■ **WHAT YOU SHOULD DO**
Below is a listing to transcribe in full and exactly; keep the pictures out.
** Start of DATA LINES **
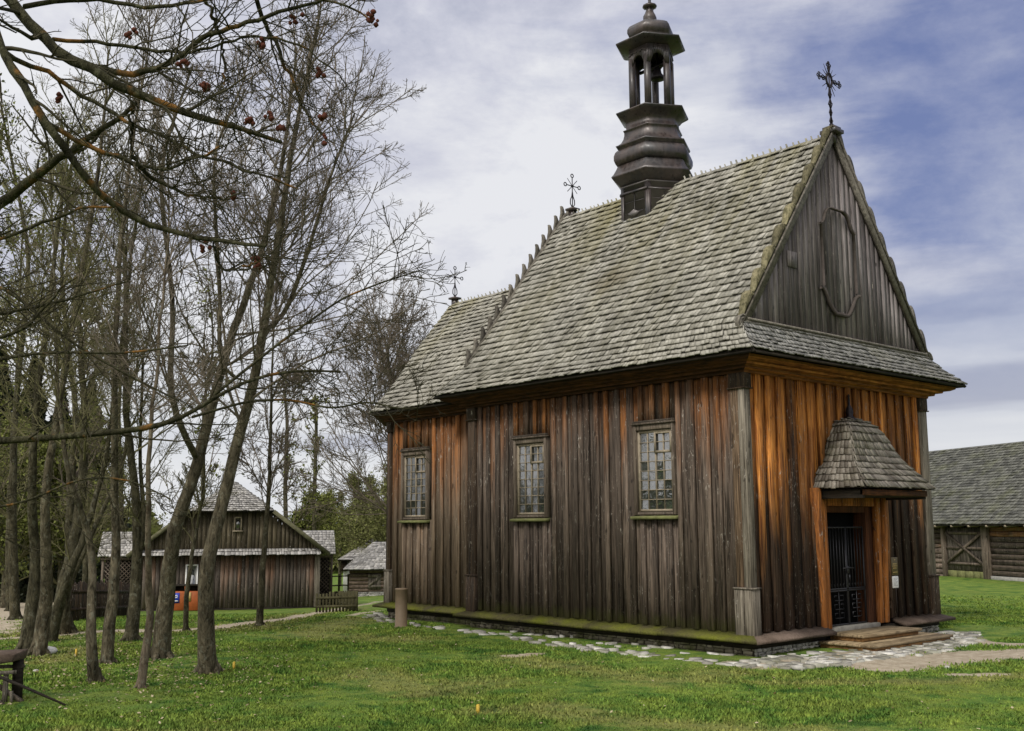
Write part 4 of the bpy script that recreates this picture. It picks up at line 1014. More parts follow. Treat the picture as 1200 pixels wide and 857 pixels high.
# flagstones: irregular flat stones in an apron round the walls
def inside(p, poly):
    c = False; n = len(poly)
    for i in range(n):
        (x1, y1), (x2, y2) = poly[i], poly[(i+1) % n]
        if (y1 > p[1]) != (y2 > p[1]) and p[0] < (x2-x1)*(p[1]-y1)/(y2-y1)+x1: c = not c
    return c
def flags(polys, cell, drop, seed):
    r = random.Random(seed); mb = MB()
    for poly, dr_, cl in polys:
        P = [tuple(hit(*q)[0][:2]) for q in poly]
        x0, x1 = min(q[0] for q in P), max(q[0] for q in P); y0, y1 = min(q[1] for q in P), max(q[1] for q in P)
        x = x0; row = 0
        while x < x1:
            y = y0+(cl*.5 if row % 2 else 0)
            while y < y1:
                c = (x+r.uniform(-.1, .1)*cl, y+r.uniform(-.1, .1)*cl)
                if inside(c, P) and r.random() > dr_:
                    k = r.randint(5, 8); rad = cl*.54*r.uniform(.5, 1.15); ph = r.random()*6; z = float(ground_z(*c))+r.uniform(.018, .042); el = r.uniform(.7, 1.4); tx, ty = r.gauss(0, .06), r.gauss(0, .06)
                    ring = [(c[0]+rad*math.cos(ph+2*math.pi*i/k)*el*r.uniform(.85, 1.1), c[1]+rad*math.sin(ph+2*math.pi*i/k)/el*r.uniform(.85, 1.1)) for i in range(k)]
                    mb.add([(a, b, z-.06) for a, b in ring]+[(a*.97+c[0]*.03, b*.97+c[1]*.03, z+(a-c[0])*tx+(b-c[1])*ty) for a, b in ring], [tuple(range(k, 2*k))]+[(i, (i+1) % k, (i+1) % k+k, i+k) for i in range(k)])
                y += cl
            x += cl*.88; row += 1
    return mb.build('paving', M['paving'])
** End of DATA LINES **
■ **OUTPUT**
Write part 4 of the bpy script that recreates this picture. It picks up at line 1014. More parts follow. Treat the picture as 1200 pixels wide and 857 pixels high.
# flagstones: irregular flat stones in an apron round the walls
def inside(p, poly):
    c = False; n = len(poly)
    for i in range(n):
        (x1, y1), (x2, y2) = poly[i], poly[(i+1) % n]
        if (y1 > p[1]) != (y2 > p[1]) and p[0] < (x2-x1)*(p[1]-y1)/(y2-y1)+x1: c = not c
    return c
def flags(polys, cell, drop, seed):
    r = random.Random(seed); mb = MB()
    for poly, dr_, cl in polys:
        P = [tuple(hit(*q)[0][:2]) for q in poly]
        x0, x1 = min(q[0] for q in P), max(q[0] for q in P); y0, y1 = min(q[1] for q in P), max(q[1] for q in P)
        x = x0; row = 0
        while x < x1:
            y = y0+(cl*.5 if row % 2 else 0)
            while y < y1:
                c = (x+r.uniform(-.1, .1)*cl, y+r.uniform(-.1, .1)*cl)
                if inside(c, P) and r.random() > dr_:
                    k = r.randint(5, 8); rad = cl*.54*r.uniform(.5, 1.15); ph = r.random()*6; z = float(ground_z(*c))+r.uniform(.018, .042); el = r.uniform(.7, 1.4); tx, ty = r.gauss(0, .06), r.gauss(0, .06)
                    ring = [(c[0]+rad*math.cos(ph+2*math.pi*i/k)*el*r.uniform(.85, 1.1), c[1]+rad*math.sin(ph+2*math.pi*i/k)/el*r.uniform(.85, 1.1)) for i in range(k)]
                    mb.add([(a, b, z-.06) for a, b in ring]+[(a*.97+c[0]*.03, b*.97+c[1]*.03, z+(a-c[0])*tx+(b-c[1])*ty) for a, b in ring], [tuple(range(k, 2*k))]+[(i, (i+1) % k, (i+1) % k+k, i+k) for i in range(k)])
                y += cl
            x += cl*.88; row += 1
    return mb.build('paving', M['paving'])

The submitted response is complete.